Toujours, une reconversion professionnelle se déclenche suite à un déclic, souvent ce déclic est lié à une perte de sens dans ce que nous faisons, le sens dans ses 3 dimensions: perte de la direction et de vision dans notre travail, perte d’écho et de résonance positive en nous et perte de ressenti du plaisir dans ce que nous faisons. Aujourd’hui, l’éloignement et la distanciation des individus de leur environnement professionnel ont provoqué ce déclic. Il mène l’individu à une introspection, à un processus de réflexion identitaire et un questionnement profond sur soi, sur ses choix d’orientation professionnelle précédents et aussi sur son avenir professionnel. C’est un passage obligé qui s’accompagne par une ouverture mentale aux possibilités de reconversion, cette fois-ci volontaire. Un processus culturellement nouveau au Maroc. Cette ouverture mentale, soutenue par le nombre important de webinaires et interventions d’experts sur le sujet de la reconversion et le sens du travail a fait découvrir aux personnes que la reconversion professionnelle est possible et accessible pour tous.
• Cette reconversion peut-elle être beaucoup plus volontaire qu’imposée par la crise ?

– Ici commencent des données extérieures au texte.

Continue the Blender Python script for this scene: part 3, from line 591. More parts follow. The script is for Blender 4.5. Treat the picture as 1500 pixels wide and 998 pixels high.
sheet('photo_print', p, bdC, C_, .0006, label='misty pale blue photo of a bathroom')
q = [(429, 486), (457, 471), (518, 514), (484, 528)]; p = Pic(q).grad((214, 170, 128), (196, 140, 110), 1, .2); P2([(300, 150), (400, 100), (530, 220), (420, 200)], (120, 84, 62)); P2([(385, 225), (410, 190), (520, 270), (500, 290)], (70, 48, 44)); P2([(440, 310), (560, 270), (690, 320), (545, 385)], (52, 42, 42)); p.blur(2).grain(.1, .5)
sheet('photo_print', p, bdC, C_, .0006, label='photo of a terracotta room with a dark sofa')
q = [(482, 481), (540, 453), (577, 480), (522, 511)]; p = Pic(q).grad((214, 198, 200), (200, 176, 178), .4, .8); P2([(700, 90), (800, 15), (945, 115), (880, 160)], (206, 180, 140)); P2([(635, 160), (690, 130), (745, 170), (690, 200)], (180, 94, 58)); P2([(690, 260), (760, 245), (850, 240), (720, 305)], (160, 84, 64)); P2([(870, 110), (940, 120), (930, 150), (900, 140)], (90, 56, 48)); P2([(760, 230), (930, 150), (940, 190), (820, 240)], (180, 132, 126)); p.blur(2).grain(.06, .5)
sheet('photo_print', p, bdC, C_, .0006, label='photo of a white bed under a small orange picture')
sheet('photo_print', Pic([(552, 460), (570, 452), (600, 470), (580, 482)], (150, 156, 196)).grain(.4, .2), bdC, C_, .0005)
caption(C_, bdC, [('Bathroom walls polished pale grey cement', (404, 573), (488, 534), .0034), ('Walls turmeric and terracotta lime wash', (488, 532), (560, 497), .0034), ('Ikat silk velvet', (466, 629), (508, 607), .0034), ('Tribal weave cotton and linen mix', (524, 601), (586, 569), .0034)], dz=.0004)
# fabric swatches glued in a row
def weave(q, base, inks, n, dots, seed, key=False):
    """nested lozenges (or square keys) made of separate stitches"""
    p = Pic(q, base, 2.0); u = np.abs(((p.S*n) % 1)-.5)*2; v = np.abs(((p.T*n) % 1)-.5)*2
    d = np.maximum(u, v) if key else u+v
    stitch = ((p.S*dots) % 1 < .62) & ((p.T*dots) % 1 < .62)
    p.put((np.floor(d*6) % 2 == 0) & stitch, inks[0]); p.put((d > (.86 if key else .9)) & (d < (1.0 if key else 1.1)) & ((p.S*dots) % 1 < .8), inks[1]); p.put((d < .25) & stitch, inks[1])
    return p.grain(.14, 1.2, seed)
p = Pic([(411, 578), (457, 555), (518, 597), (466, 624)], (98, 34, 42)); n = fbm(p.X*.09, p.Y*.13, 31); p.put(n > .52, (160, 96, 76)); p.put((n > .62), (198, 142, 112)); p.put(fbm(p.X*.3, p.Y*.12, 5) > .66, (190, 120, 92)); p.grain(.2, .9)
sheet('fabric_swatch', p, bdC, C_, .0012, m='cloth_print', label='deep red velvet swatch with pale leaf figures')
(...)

Avec la crise, nous assistons à un changement de paradigmes et de système de pensée vis-à-vis du monde de travail en général et vis-à-vis de la stabilité professionnelle en particulier. Nous acceptons de plus en plus les remises en question porteuses d’options nouvelles et nous croyons fortement à ce que la crise peut être une opportunité précieuse de transition vers un monde professionnel meilleur. Nous nous autorisons à imaginer notre avenir professionnel en toute liberté où le mot d’ordre est le SENS. Collaborateurs et entreprises, chacun dans son périmètre d’action, a gagné avec ce changement, en agilité face à la complexité de l’environnement économique, social et culturel. Et la reconversion professionnelle, fait partie de cette agilité, à l’intérieur de l’organisation ou en projet individuel, car elle nous invite à un monde professionnel prédisposé à la reconversion et à la transformation des individus et des organisations à tout moment.